Visitors to the Mississippi River in northeast Minneapolis may one day be able to stroll two footbridges from a new riverside park to an island under Plymouth Avenue and along a boardwalk through habitat for migrating birds and other animals, if river boosters get their way.
But the island doesn't exist, and creating it by 2020 comes with a cost: almost $25 million to sculpt the island and adjoining park. That's including the price of buying the land and other costs to date, but not $14 million more for park buildings. About $10 million has been spent so far.
"It's expensive," one lobbyist for the Minneapolis Park and Recreation Board admitted to state senators who toured the site last week. The Park Board is asking for $12 million in state bonding for the project, one of its largest requests ever.
It's also complicated. The board hasn't yet applied for permits that will be reviewed by multiple agencies that regulate the river. One of them, the state Department of Natural Resources (DNR), warned in early 2013 that state rules prohibit filling waters to create upland areas like islands.
But area legislators got a law passed directing the DNR to issue a state permit, the second time that lawmakers have passed special legislation to help the project. However, lawmakers lack similar power to direct U.S. Army Corps of Engineers, which will decide on issuing permits after reviewing navigational and environmental impacts.
Proponents of the island, such as lobbyist Brian Rice, who will seek the bonding imply that the state owes the project a favor. That's because a predecessor to the DNR granted a permit in the 1960s that allowed the Scherer Bros. Lumber Co. to erase what was known as Hall's Island offshore from its yard. Portions of the island were dredged to fill a channel between the shore and island so that the firm could install a barge wharf.
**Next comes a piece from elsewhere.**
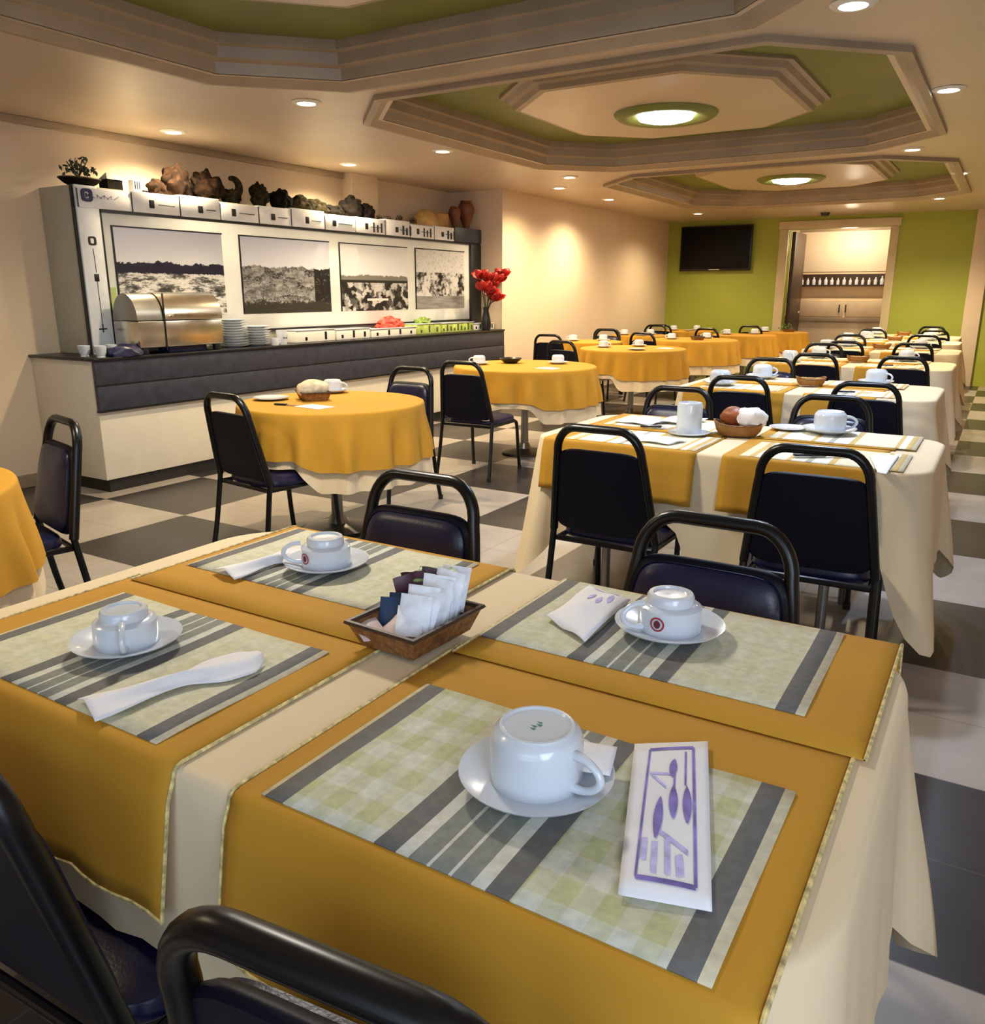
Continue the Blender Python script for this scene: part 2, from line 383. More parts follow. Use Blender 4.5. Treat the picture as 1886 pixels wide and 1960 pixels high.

"They were the ones that caused the problem. We're just undoing the desecration they did 50 years earlier," Rice said of the state.
Reshaping the riverfront
The project is a major bridgehead in the drive by the Park Board and the city to reshape the upper river over several decades. The Park Board bought the 10-acre Scherer Bros. site in 2010 for $7.7 million, largely obtained from the state, with plans to create a park.